Though I have often spoken of that mean conception of our art which confines it to mere imitation, I must add, that it may be narrowed to such a mere matter of experiment, as to exclude from it the application of science, which alone gives dignity and compass to any art. But to find proper foundations for science is neither to narrow nor to vulgarise it; and this is sufficiently exemplified in the success of experimental philosophy. It is the false system of reasoning, grounded on a partial view of things, against which I would most earnestly guard you. And I do it the rather, because those narrow theories, so coincident with the poorest and most miserable practice, and which are adopted to give it countenance, have not had their origin in the poorest minds, but in the mistakes, or possibly in the mistaken interpretations, of great and commanding authorities. We are not therefore in this case misled by feeling, but by false speculation.
When such a man as Plato speaks of painting as only an imitative art, and that our pleasure proceeds from observing and acknowledging the truth of the imitation, I think he misleads us by a partial theory. It is in this poor, partial, and so far false view of the art, that Cardinal Bembo has chosen to distinguish even Raffaelle himself, whom our enthusiasm honours with the name of Divine. The same sentiment is adopted by Pope in his epitaph on Sir Godfrey Kneller; and he turns the panegyric solely on imitation, as it is a sort of deception.
I shall not think my time misemployed, if by any means I may contribute to confirm your opinion of what ought to be the object of your pursuit; because, though the best critics must always have exploded this strange idea, yet I know that there is a disposition towards a perpetual recurrence to it, on account of its simplicity and superficial plausibility. For this reason I shall beg leave to lay before you a few thoughts on this subject; to throw out some hints that may lead your minds to an opinion (which I take to be the truth), that painting is not only to be considered as an imitation, operating by deception, but that it is, and ought to be, in many points of view, and strictly speaking, no imitation at all of external nature. Perhaps it ought to be as far removed from the vulgar idea of imitation, as the refined civilised state in which we live, is removed from a gross state of nature; and those who have not cultivated their imaginations, which the majority of mankind certainly have not, may be said, in regard to arts, to continue in this state of nature. Such men will always prefer imitation to that excellence which is addressed to another faculty that they do not possess; but these are not the persons to whom a painter is to look, any more than a judge of morals and manners ought to refer controverted points upon those subjects to the opinions of people taken from the banks of the Ohio, or from New Holland.

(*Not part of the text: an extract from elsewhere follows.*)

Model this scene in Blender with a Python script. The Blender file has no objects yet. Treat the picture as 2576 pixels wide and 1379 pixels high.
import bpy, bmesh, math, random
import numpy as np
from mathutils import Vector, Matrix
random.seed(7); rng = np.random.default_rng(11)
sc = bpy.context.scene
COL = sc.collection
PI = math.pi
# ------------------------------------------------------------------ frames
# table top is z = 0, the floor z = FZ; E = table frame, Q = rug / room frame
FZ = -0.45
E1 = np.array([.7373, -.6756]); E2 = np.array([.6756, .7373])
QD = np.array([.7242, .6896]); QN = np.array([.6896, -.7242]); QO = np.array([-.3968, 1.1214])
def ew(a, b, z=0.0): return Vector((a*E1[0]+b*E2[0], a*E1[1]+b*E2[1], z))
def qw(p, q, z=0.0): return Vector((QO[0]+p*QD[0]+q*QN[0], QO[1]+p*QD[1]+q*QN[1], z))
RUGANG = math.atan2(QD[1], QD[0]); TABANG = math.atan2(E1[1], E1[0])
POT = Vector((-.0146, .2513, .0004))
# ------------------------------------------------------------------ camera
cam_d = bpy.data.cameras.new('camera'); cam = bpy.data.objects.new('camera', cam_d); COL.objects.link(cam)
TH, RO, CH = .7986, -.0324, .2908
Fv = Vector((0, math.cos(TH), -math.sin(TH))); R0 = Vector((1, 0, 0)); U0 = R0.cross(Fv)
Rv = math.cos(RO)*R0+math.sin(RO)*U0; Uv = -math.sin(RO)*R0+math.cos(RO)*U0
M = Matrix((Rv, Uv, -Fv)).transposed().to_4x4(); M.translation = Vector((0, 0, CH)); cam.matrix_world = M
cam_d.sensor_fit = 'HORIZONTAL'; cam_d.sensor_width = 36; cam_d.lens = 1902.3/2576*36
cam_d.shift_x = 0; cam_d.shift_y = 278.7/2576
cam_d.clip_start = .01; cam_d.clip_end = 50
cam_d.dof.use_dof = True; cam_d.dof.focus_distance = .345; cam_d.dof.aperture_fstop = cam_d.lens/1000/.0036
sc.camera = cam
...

It is the lowest style only of arts, whether of painting, poetry, or music, that may be said, in the vulgar sense, to be naturally pleasing. The higher efforts of those arts, we know by experience, do not affect minds wholly uncultivated. This refined taste is the consequence of education and habit; we are born only with a capacity of entertaining this refinement, as we are born with a disposition to receive and obey all the rules and regulations of society; and so far it may be said to be natural to us, and no further.
What has been said, may show the artist how necessary it is, when he looks about him for the advice and criticism of his friends, to make some distinction of the character, taste, experience, and observation in this art of those from whom it is received. An ignorant uneducated man may, like Apelles’s critic, be a competent judge of the truth of the representation of a sandal; or to go somewhat higher, like Molière’s old woman, may decide upon what is nature, in regard to comic humour; but a critic in the higher style of art ought to possess the same refined taste, which directed the artist in his work.
To illustrate this principle by a comparison with other arts, I shall now produce some instances to show, that they, as well as our own art, renounce the narrow idea of nature, and the narrow theories derived from that mistaken principle, and apply to that reason only which informs us not what imitation is,—a natural representation of a given object,—but what it is natural for the imagination to be delighted with. And perhaps there is no better way of acquiring this knowledge, than by this kind of analogy: each art will corroborate and mutually reflect the truth on the other. Such a kind of juxtaposition may likewise have this use, that whilst the artist is amusing himself in the contemplation of other arts, he may habitually transfer the principles of those arts to that which he professes; which ought to be always present to his mind, and to which everything is to be referred.
So far is art from being derived from, or having any immediate intercourse with, particular nature as its model, that there are many arts that set out with a professed deviation from it.